Ceci n'est pas une critique à proprement parlé mais plutôt une des multiples interprétations et thématiques que l'on peut puiser de cette magistrale série.
"Bonjour chez vous"
C'est sans aucun doute la réplique culte de la série Le Prisonnier, réalisée, écrite (en partie), jouée par feu Patrick McGoohan alias Numéro 6. Cette réplique est la libre interprétation de l'équivalente anglaise « Be seeing you », intraduisible littéralement, les interprètes ont pourtant réussi à trouver un sens encore plus profond à l'originale malgré eux.
Dans quelle mesure, par conséquence, une expression aussi insignifiante, peut-elle jouir d'une telle valeur intrinsèque au sein de la série ?
Cette réplique si bénigne tire en effet toute sa force du contexte dans laquelle elle est utilisée à si bon escient au cours des pérégrinations de numéro 6 ; ce contexte est Le Village.
Le Village est une prison où chaque habitant peut vivre et pratiquer les mêmes activités que n'importe quelle personne de notre monde connu, à la différence qu'il n'est pas identifié par son nom mais par un numéro. Il travaille, fait ses courses, entretien sa demeure etc... et fréquente ses concitoyens dans le but de s'épanouir au sein d'une communauté heureuse.
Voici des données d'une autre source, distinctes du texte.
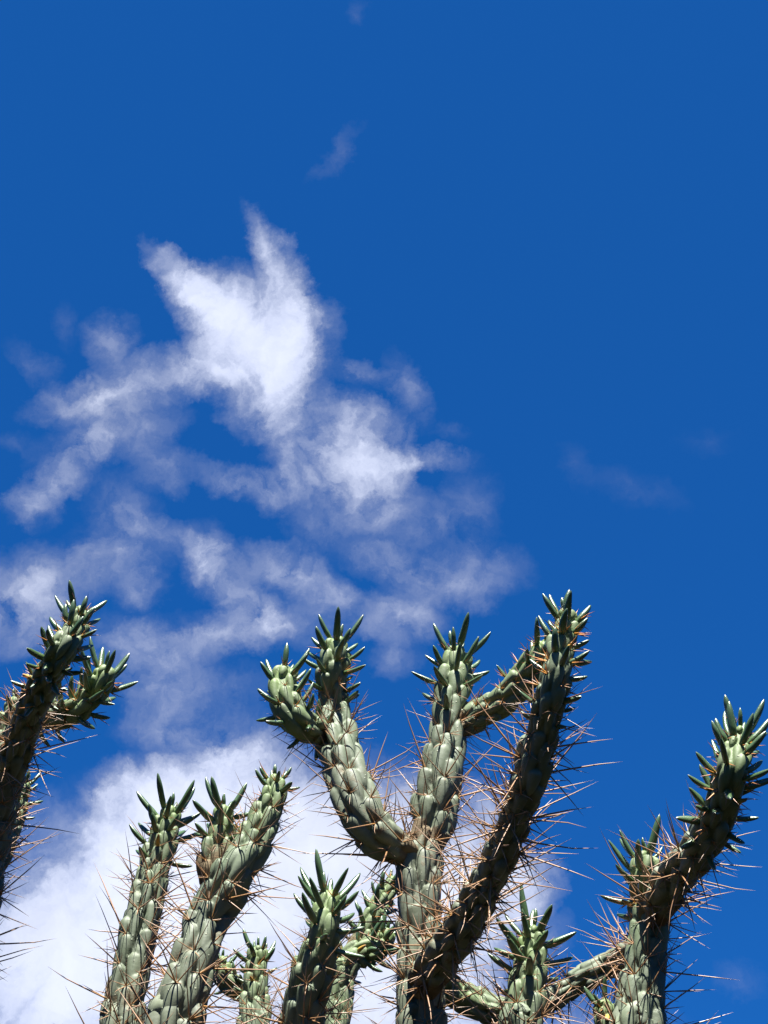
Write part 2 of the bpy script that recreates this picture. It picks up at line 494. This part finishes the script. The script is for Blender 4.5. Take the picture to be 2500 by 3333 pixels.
class Plant:
    def __init__(self, name, label, base, group='branching cacti growing side by side'):
        self.root = bpy.data.objects.new(name, None)
        self.root.empty_display_size = 0.2
        self.root.location = base
        self.base = Vector(base)
        self.root['label'] = label
        self.root['category'] = 'cactus'
        self.root['group'] = group
        C.objects.link(self.root)
        self.clusters = []       # (size weight, mesh, matrix, parent)

    def finish(self):
        self.clusters.sort(key=lambda c: -c[0])
        for w, me, mat, par in self.clusters[:300]:
            o = bpy.data.objects.new('spine_cluster', me)
            o.parent = par
            o.matrix_local = mat
            C.objects.link(o)
        rest = self.clusters[300:]
        if rest:
            V, F, T, MI, off = [], [], [], [], 0
            mats = []
            for w, me, mat, par in rest:
                n = len(me.vertices)
                co = np.empty(n * 3, np.float32); me.vertices.foreach_get('co', co)
                co = np.c_[co.reshape(-1, 3), np.ones(n)] @ np.array(mat).T
                V.append(co[:, :3])
                t = np.empty(n, np.float32); me.attributes['t'].data.foreach_get('value', t); T.append(t)
                for p in me.polygons:
                    F.append([v + off for v in p.vertices]); MI.append(2 if p.material_index == 1 else (0 if me.materials[0] == M_SPINE else 1))
                off += n
            me = bpy.data.meshes.new('small_spines')
            me.from_pydata(np.vstack(V).tolist(), [], F)
            set_attr(me, 't', np.concatenate(T))
            for m_ in (M_SPINE, M_YSPINE, M_WOOL): me.materials.append(m_)
            me.polygons.foreach_set('material_index', MI)
            me.polygons.foreach_set('use_smooth', [True] * len(F))
            o = bpy.data.objects.new('small_spines', me)
            o['kind'] = 'stuff'
            o.parent = self.root
            C.objects.link(o)

    def stem(self, name, pts, down=None, tip=True, leafy=0.0, leaves=(), young=0.10, seed=1, age0=1.0, nleaf=1.0, leaf_len=1.0, spine=1.0,
             label=None, bald=0.13):
        """pts: (px, py, horizontal distance, radius in pixels), from the lower end to the tip"""
        r_ = random.Random(seed)
        ctrl = []
        for (px, py, Y, rp) in pts:
            p, k = at(px, py, Y)
            ctrl.append([p.x, p.y, p.z, rp * k])
        n_down = 0
        if down is not None:
            # carry the stem on below the picture to the ground
            first = ctrl[0]
            d = np.array(down)
            f = np.array(first[:3])
            pre = []
            for q in (1.0, 0.8, 0.6, 0.4, 0.2):
                a = f * (1 - q) + d * q
                pre.append([*a, first[3] * (1 + 0.25 * q)])
            ctrl = pre + ctrl
        dense = catmull(ctrl)
        seg = np.linalg.norm(np.diff(dense[:, :3], axis=0), axis=1)
        S = np.concatenate([[0], np.cumsum(seg)])
        Ltot = S[-1]

        def sample(s):
            return np.array([np.interp(s, S, dense[:, k]) for k in range(4)]).T

        # metres at which the picture starts (finer mesh above that)
        s_fine = 0.0
        if down is not None:
            p0 = np.array(ctrl[5][:3])
            s_fine = S[np.argmin(np.linalg.norm(dense[:, :3] - p0, axis=1))] - 0.12
        rows = []
        s = 0.0
        while s < Ltot:
            rr = np.interp(s, S, dense[:, 3])
            rows.append(s)
            step = 0.055 * rr
            if s < s_fine: step *= 4
            if tip and Ltot - s < rr * 0.5: step *= 0.6
            s += step
        rows.append(Ltot)
        rows = np.array(rows)
        smp = sample(rows)
        cen, rad = smp[:, :3], smp[:, 3].copy()
        full = rad.copy()
        if tip:
            c = rad[-1] * 1.15
            x = np.clip((rows - (Ltot - c)) / c, 0, 1)
            rad = rad * np.sqrt(np.clip(1 - x ** 2.2, 0.0004, 1))
        # frames
        T = np.gradient(cen, axis=0); T /= np.linalg.norm(T, axis=1)[:, None]
        for _ in range(3):
            T[1:-1] = (T[:-2] + T[1:-1] * 2 + T[2:]); T /= np.linalg.norm(T, axis=1)[:, None]
        U = np.zeros_like(T)
        ref = np.array([1.0, 0, 0]) if abs(T[0][0]) < 0.9 else np.array([0, 1.0, 0])
        u = np.cross(T[0], ref); u = np.cross(u, T[0]); u /= np.linalg.norm(u)
        for k in range(len(T)):
            u = u - T[k] * np.dot(u, T[k]); u /= np.linalg.norm(u)
            U[k] = u
        V = np.cross(T, U)
        sides = 92
        th = np.linspace(0, 2 * np.pi, sides, endpoint=False)
        h = np.zeros((len(rows), sides))
        tone = np.full((len(rows), sides), 0.5)
        # helical lattice of tubercles
        tub = []
        s = full[0] * 0.4
        i = r_.randint(0, 50)
        hand = r_.choice((-1, 1))
        nmax = Ltot - (0.25 * full[-1] if tip else 0)
        while s < nmax:
            rr = float(np.interp(s, rows, full))
            a = (hand * i * R(137.508) + r_.gauss(0, 0.12)) % (2 * np.pi)
            tub.append((s + r_.gauss(0, 0.08) * rr, a, rr, r_.uniform(0.76, 1.2), r_.uniform(.75, 1.3), r_.uniform(0.62, 1.15), r_.random()))
            s += 0.178 * rr
            i += 1
        for (s0, a0, rr, fw, fl, fh, tn) in tub:
            lo, hi = np.searchsorted(rows, [s0 - 1.8 * rr, s0 + 0.75 * rr])
            if hi <= lo: continue
            b = (rows[lo:hi, None] - s0) / rr
            yg = max(0.0, 1 - (Ltot - s0) / 0.16) if tip else 0.0
            da = (th[None, :] - a0 + np.pi) % (2 * np.pi) - np.pi
            Lb = np.where(b > 0, 0.42 * fl, (1.45 - 0.6 * yg) * fl)
            w = 0.54 * fw * np.where(b > 0, 1.0, 1 + 0.42 * np.clip(b / 1.4, -1, 0))
            q = 1 - np.abs(da / w) ** 2.1 - (np.abs(b) / Lb) ** 2.0
            hh = np.where(q > 0, np.clip(q, 0, 1) ** 0.55, 0) * (0.39 + 0.05 * yg) * fh * rr
            # a shallow dimple where the spines sit
            hh -= 0.035 * rr * np.exp(-((b - 0.27) ** 2 + da ** 2) / 0.006)
            blk = h[lo:hi]
            up = hh > blk
            tone[lo:hi][up] = tn
            h[lo:hi] = np.maximum(blk, hh)
        R_ = rad[:, None] * 0.66 + h * (rad / full)[:, None] ** 0.6
        # slow lumps along the stem
        ph = r_.uniform(0, 6)
        R_ *= 1 + 0.035 * np.sin(rows[:, None] / full.mean() * 1.15 + ph) + 0.02 * np.sin(th[None] * 2 + rows[:, None] * 20)
        P = cen[:, None, :] + R_[:, :, None] * (np.cos(th)[None, :, None] * U[:, None, :] + np.sin(th)[None, :, None] * V[:, None, :])
        # the upper end of each tubercle bulges over the one above
        P += T[:, None, :] * (h * 0.28 * (rad / full)[:, None])[:, :, None]
        base = np.array(self.base)
        nr = len(rows)
        verts = (P - base).reshape(-1, 3)
        idx = np.arange(nr * sides).reshape(nr, sides)
        q = np.stack([idx[:-1], np.roll(idx, -1, 1)[:-1], np.roll(idx, -1, 1)[1:], idx[1:]], -1).reshape(-1, 4)
        me = bpy.data.meshes.new(name)
        me.vertices.add(nr * sides + 1)
        endp = cen[-1] + T[-1] * (h[-1].mean() * 0.3) - base
        me.vertices.foreach_set('co', np.vstack([verts, endp]).astype(np.float32).ravel())
        tri = np.stack([idx[-1], np.roll(idx[-1], -1), np.full(sides, nr * sides)], -1)
        nl = q.size + tri.size
        me.loops.add(nl)
        me.loops.foreach_set('vertex_index', np.concatenate([q.ravel(), tri.ravel()]).astype(np.int32))
        me.polygons.add(len(q) + len(tri))
        me.polygons.foreach_set('loop_start', np.concatenate([np.arange(len(q)) * 4, q.size + np.arange(len(tri)) * 3]).astype(np.int32))
        me.polygons.foreach_set('use_smooth', np.ones(len(q) + len(tri), bool))
        me.update(calc_edges=True)
        me.validate()
        age = np.clip((Ltot - rows) / 0.42, 0, 1) * age0
        # corky collars where a segment is pinched or leaves its parent
        sm = np.array([full[(rows > s_ - 3.2 * full.mean()) & (rows < s_ + 3.2 * full.mean())].mean() for s_ in rows])
        cork = np.clip((sm / full - 1.06) * 6, 0, 1) * (rows < Ltot - 0.09)
        if down is None: cork = np.maximum(cork, np.clip(1 - rows / (2.6 * full[0]), 0, 1))
        set_attr(me, 'cork', np.append(np.repeat(cork, sides), 0))
        set_attr(me, 'age', np.append(np.repeat(age, sides), age[-1]))
        set_attr(me, 'tone', np.append(tone.ravel(), .5))
        me.materials.append(M_STEM)
        ob = bpy.data.objects.new(name, me)
        ob.parent = self.root
        if label: ob['label'] = label
        C.objects.link(ob)

        # things growing on the areoles
        leafzone = leafy * 1.15
        for (s0, a0, rr, fw, fl, fh, tn) in tub:
            if down is not None and s0 < s_fine - 0.10: continue
            sa = s0 + 0.30 * rr
            if sa > Ltot - 0.002: sa = Ltot - 0.002
            k = min(np.searchsorted(rows, sa), nr - 2)
            n_out = np.cos(a0) * U[k] + np.sin(a0) * V[k]
            j = int(round(a0 / (2 * np.pi) * sides)) % sides
            p = P[k, j] - base
            t_ = T[k]
            # outward direction turns into the axis over the dome
            over = max(0.0, 1 - (Ltot - sa) / (full[-1] * 1.3)) if tip else 0.0
            zdir = n_out * (1 - over * .75) + t_ * (0.25 + over)
            zdir /= np.linalg.norm(zdir)
            y = t_ - zdir * np.dot(t_, zdir); y /= np.linalg.norm(y)
            x = np.cross(y, zdir)
            dist = Ltot - sa
            has_leaf = tip and dist < leafzone and r_.random() < nleaf * (1.15 if dist < leafzone * .6 else .8)
            if has_leaf:
                f = dist / leafzone
                phi = R(22 + 60 * f ** 0.7 + r_.uniform(-13, 13))
                if dist < full[-1] * 0.35: Lf = r_.uniform(.018, .03)
                else: Lf = r_.uniform(.040, .064) * (1 - 0.38 * f)
                Lf *= leaf_len * 0.92
                dz = np.cos(phi) * t_ + np.sin(phi) * (n_out + x * r_.uniform(-.2, .2)); dz /= np.linalg.norm(dz)
                yy = t_ - dz * np.dot(t_, dz); yy /= np.linalg.norm(yy)
                xx = np.cross(yy, dz)
                lm = LEAVES[r_.randrange(len(LEAVES))]
                if f > 0.35 and r_.random() < 0.07:
                    lm = DRY[r_.randrange(2)]; Lf *= 0.6
                mtx = Matrix(((xx[0], yy[0], dz[0], p[0]), (xx[1], yy[1], dz[1], p[1]), (xx[2], yy[2], dz[2], p[2]), (0, 0, 0, 1)))
                wsc = (0.062 if Lf > .03 else 0.05)
                sc = Matrix.Diagonal((wsc * r_.uniform(.9, 1.1) * (0.6 + 0.4 * Lf / .06), wsc * (0.6 + 0.4 * Lf / .06), Lf, 1))
                lo_ = bpy.data.objects.new('leaf', lm)
                lo_.parent = ob
                lo_.matrix_local = mtx @ Matrix.Translation((0, 0, -0.003)) @ sc
                C.objects.link(lo_)
            # spines
            yng = dist < young
            if yng and dist < full[-1] * .5: continue
            if r_.random() < bald: continue
            vm = (YOUNG if yng else OLD)[r_.randrange(8 if yng else 16)]
            spin = r_.uniform(-.5, .5) if not yng else r_.uniform(0, 6.28)
            mir = r_.choice((-1, 1))
            sc = r_.uniform(.75, 1.15) * spine
            if not yng: sc *= min(1.0, 0.55 + (dist - young) * 4)
            mtx = Matrix(((x[0] * mir, y[0], zdir[0], p[0]), (x[1] * mir, y[1], zdir[1], p[1]), (x[2] * mir, y[2], zdir[2], p[2]), (0, 0, 0, 1)))
            mtx = mtx @ Matrix.Rotation(spin, 4, 'Z') @ Matrix.Diagonal((sc, sc, sc, 1))
            facing = 1 if (n_out[1] < 0.4) else 0.4
            inpic = 1 if (down is None or s0 > s_fine) else 0.2
            self.clusters.append((sc * facing * inpic * (1 if not yng else .6), vm, mtx, ob))
        return ob


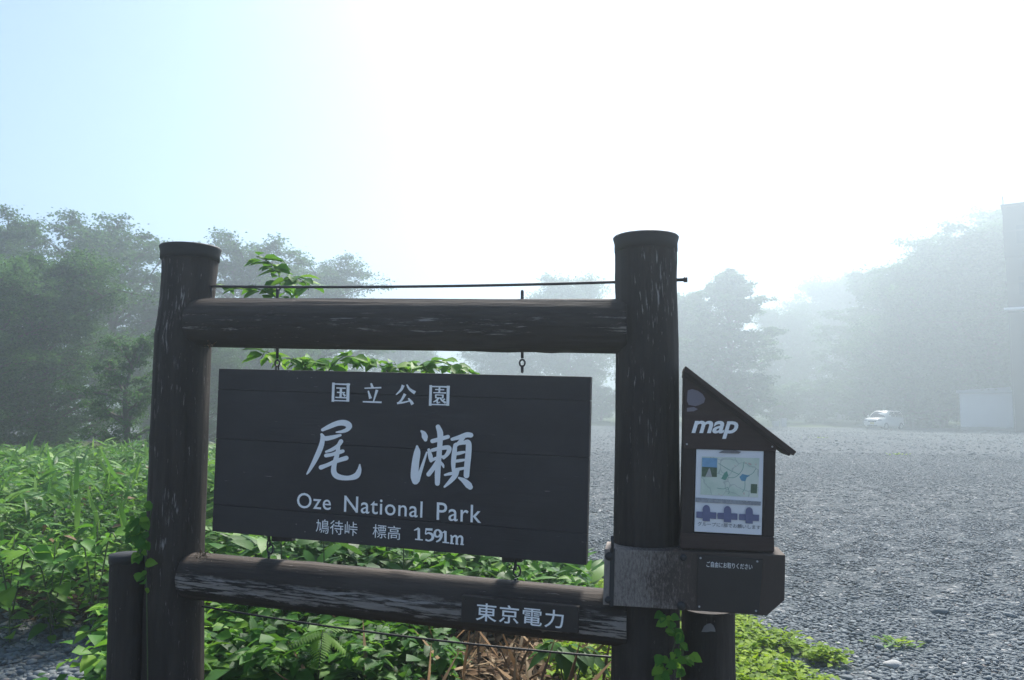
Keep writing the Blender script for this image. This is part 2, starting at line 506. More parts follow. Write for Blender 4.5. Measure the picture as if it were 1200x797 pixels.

Pour cela il doit néanmoins se conformer aux lois, aux valeurs et aux idéaux que leurs élus ont décrétés. Cela vous rappellera sûrement le concept de démocratie. Tout semble donc parfaitement harmonieux au sein de ce microcosme et rejoint donc la pensée de la recherche du bonheur individuel par celui de tous.
Par conséquent, il est d'autant plus étrange que la réplique s'adresse précisément à la personne en tant que telle. Comment ce paradoxe peut-il demeurer au sein d'une société macro sociale comme celle-ci ?
La réponse est malheureusement d'une logique implacable. Au sein de cette société et par extension la nôtre, « Bonjour chez vous » est en effet destiné au citoyen « X », mais cet individu conformé à œuvrer dans l'intérêt du bien commun, respectant les règles qu'on lui dicte, en a donc perdu son individualité. L'autre citoyen en saluant « X » par son interjection transmet au final ses amitiés à la communauté dans sa globalité, c'est par elle que son foyer est dorénavant caractérisé. L'individu est mort, il ne reste plus que Le Village. Il est maintenant aisé de faire l'analogie avec notre société de consommation et soit-disante "démocratique".
Je ne dirai rien de plus de peur de vous gâcher l'incommensurable plaisir que vous aurez à profiter ce chef d'œuvre.